O semba já esteve em baixo, mas com a força da nova geração, o estilo está a ser bem executado e voltou ao seu lugar. Alerto os jovens que cantam o semba a melhorar mais o kimbundu e estou aberto a ajudar estes músicos como se deve cantar nesta língua e entender melhor a letra.
Porque leva muito tempo a lançar um disco?
Lançar um disco de semba custa muito dinheiro. Um músico, que pretende lançar um bom álbum e ter sucesso, necessita de mais de 50 mil dólares. O disco não dá fortuna. Tenho três discos ‘Hima’, ‘Kangila’ e ‘Mana Colela’. Estive no estúdio a preparar o quarto álbum com 11 faixas cantadas em kimbundu e português. Os estilos são a rumba, semba e bolero, mas falta apenas o dinheiro para a sua materialização em Portugal. No período colonial, lancei 14 discos de vinil.
Fez parte de um grupo musical?
Não.

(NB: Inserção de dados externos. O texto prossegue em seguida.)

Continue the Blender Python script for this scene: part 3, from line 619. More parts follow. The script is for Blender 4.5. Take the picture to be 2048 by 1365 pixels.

Tive algumas participações nos Kiezos, mas agora faço parte da Banda Chamavo.
Sente-se valorizado?
Sinto. Não estou bem, mas também não estou mal e o pouco que recebo, é sempre bem-vindo. Sou membro da União dos Nacional dos Artistas e Compositores (UNAC) com o número 185. Sou reformado e pago quota.
Onde esteve antes do 25 de Abril de 1974?
Estava em Luanda, onde sempre vivi, apesar de ter nascido no Quela, em Malanje. Quando se deu o 25 de Abril, ficámos alegres e os meus companheiros que militavam comigo, como Urbano de Castro, David Zé, Artur Nunes, tiveram de fugir para Congo Brazzaville, mas perdi o caminho em Belize, Cabinda, devido à fome que se registava na zona fronteiriça.
Considera o kuduro uma música de marginais?
Não. Nem todos se envolvem em delinquência. O kuduro é um estilo de música que apareceu e teve a adesão de muitos jovens e não tenho nada contra. Mas atenção!: o semba é o cartão-de-visita de Angola.
O samba nasceu do semba?
Não sei. Esta é a política do meu colega do Don Caetano. Talvez seja verdade. Lulas da Paixão, Bonga, Elias dya Kimuezu são músicos que nutro um carinho muito especial, por serem bons executores do semba.